_PROVIDED RECORDS_
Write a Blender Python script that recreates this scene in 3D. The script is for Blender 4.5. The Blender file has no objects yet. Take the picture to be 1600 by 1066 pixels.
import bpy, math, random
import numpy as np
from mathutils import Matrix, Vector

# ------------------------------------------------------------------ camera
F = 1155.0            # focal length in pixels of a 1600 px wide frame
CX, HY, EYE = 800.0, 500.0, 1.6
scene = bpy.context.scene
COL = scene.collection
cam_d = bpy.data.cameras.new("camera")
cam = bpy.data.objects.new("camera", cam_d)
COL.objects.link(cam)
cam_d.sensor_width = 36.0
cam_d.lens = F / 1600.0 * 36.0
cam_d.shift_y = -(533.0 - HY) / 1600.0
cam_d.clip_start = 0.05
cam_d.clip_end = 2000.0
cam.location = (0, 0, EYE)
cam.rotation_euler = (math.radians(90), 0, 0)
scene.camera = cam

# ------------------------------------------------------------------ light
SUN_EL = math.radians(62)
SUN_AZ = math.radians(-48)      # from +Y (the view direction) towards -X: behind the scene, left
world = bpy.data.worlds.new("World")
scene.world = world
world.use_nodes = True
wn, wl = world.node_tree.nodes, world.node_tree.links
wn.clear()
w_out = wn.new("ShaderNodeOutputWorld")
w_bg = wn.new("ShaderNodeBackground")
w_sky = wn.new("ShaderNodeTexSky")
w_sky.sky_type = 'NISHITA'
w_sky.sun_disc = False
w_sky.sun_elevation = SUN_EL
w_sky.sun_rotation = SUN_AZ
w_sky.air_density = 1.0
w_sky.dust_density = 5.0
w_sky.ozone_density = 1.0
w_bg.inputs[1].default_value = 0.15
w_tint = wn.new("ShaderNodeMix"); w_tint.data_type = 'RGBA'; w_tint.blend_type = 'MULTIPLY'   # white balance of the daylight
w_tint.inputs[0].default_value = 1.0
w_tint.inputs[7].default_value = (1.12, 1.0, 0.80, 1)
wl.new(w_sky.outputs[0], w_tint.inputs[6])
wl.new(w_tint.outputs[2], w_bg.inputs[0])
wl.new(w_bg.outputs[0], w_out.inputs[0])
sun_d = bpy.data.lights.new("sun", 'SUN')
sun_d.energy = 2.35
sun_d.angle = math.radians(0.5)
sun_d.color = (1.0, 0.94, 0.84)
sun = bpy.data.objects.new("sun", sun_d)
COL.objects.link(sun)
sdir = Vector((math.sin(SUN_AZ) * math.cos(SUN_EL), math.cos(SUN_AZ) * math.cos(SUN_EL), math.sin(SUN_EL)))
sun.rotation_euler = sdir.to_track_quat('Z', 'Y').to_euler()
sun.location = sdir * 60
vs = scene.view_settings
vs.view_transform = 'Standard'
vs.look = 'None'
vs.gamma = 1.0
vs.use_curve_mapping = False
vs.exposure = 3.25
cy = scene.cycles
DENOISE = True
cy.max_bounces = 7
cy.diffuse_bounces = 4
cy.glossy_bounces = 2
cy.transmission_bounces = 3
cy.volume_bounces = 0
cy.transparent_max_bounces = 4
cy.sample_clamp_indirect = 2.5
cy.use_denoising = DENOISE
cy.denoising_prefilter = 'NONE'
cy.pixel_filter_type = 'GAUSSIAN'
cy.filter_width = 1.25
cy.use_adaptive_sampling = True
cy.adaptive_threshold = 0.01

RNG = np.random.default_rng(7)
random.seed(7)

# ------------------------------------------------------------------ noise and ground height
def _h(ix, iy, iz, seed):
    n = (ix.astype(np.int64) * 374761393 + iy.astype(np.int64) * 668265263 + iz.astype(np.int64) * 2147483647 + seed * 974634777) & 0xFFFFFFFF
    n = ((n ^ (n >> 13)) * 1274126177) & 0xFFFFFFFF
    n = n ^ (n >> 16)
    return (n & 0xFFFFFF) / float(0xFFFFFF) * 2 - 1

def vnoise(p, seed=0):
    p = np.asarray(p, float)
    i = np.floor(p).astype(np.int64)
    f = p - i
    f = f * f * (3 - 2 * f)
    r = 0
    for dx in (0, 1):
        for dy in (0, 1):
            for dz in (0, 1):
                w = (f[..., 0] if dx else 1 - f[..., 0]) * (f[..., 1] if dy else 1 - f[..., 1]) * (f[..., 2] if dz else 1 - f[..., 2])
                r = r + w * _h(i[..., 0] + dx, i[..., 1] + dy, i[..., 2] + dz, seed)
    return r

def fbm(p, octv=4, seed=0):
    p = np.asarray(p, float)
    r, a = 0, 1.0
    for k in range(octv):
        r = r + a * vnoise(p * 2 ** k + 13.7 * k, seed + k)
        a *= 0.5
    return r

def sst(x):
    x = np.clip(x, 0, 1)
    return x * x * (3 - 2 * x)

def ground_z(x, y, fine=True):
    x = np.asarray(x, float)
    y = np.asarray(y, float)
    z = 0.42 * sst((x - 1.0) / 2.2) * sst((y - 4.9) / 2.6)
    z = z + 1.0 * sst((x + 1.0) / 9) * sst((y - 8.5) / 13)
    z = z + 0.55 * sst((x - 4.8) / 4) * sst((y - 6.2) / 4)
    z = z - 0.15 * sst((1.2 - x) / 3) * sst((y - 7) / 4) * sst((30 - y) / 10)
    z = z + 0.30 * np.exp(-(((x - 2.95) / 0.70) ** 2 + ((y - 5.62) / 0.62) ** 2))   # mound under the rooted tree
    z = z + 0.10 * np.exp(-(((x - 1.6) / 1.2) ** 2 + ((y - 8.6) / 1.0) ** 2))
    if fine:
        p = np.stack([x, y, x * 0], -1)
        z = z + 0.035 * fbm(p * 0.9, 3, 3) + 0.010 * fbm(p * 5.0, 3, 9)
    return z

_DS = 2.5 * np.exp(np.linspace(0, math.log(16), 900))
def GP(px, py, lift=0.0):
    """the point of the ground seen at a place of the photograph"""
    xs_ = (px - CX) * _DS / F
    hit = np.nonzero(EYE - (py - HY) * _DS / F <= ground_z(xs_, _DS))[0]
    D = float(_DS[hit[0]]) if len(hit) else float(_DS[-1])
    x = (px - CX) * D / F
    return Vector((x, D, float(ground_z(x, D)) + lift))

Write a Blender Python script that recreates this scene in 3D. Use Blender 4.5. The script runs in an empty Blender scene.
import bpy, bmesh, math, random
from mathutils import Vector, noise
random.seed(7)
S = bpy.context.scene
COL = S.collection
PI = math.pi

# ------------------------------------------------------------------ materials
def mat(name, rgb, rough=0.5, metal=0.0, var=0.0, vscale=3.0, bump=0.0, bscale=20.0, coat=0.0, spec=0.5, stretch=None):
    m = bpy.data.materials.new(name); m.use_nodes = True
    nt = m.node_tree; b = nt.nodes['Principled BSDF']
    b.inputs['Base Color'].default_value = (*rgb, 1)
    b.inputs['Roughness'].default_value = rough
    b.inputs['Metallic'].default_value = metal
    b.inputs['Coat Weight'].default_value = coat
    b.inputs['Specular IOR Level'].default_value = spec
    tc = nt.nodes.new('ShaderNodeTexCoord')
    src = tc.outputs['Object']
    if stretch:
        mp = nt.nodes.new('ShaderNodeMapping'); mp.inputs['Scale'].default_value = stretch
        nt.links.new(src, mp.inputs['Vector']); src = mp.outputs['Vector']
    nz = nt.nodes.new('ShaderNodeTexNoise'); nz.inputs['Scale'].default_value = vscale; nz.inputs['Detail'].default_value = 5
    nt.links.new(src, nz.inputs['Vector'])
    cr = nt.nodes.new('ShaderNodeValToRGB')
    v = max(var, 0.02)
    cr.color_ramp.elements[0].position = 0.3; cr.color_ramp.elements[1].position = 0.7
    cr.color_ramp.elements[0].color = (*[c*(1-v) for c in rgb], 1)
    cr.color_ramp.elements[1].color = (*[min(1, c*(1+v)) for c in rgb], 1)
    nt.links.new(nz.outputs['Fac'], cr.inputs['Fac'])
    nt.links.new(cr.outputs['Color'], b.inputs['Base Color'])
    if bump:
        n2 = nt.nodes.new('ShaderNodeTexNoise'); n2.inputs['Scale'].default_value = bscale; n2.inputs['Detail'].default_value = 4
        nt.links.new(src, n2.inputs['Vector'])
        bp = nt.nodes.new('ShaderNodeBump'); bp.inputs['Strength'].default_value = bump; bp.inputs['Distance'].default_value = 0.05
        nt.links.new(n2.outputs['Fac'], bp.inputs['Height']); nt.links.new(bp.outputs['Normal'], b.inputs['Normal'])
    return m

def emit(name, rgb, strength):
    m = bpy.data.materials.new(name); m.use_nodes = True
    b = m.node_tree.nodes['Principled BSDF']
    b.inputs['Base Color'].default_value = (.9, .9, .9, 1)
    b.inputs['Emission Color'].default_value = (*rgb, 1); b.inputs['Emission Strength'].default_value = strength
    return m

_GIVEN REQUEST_
Using the records above, pull out each line where the word "scene" occurs.

_RESPONSE TO THIS TASK_
Write a Blender Python script that recreates this scene in 3D. The script is for Blender 4.5. The Blender file has no objects yet. Take the picture to be 1600 by 1066 pixels.
scene = bpy.context.scene
COL = scene.collection
scene.camera = cam
SUN_AZ = math.radians(-48)      # from +Y (the view direction) towards -X: behind the scene, left
scene.world = world
vs = scene.view_settings
cy = scene.cycles
Write a Blender Python script that recreates this scene in 3D. Use Blender 4.5. The script runs in an empty Blender scene.
S = bpy.context.scene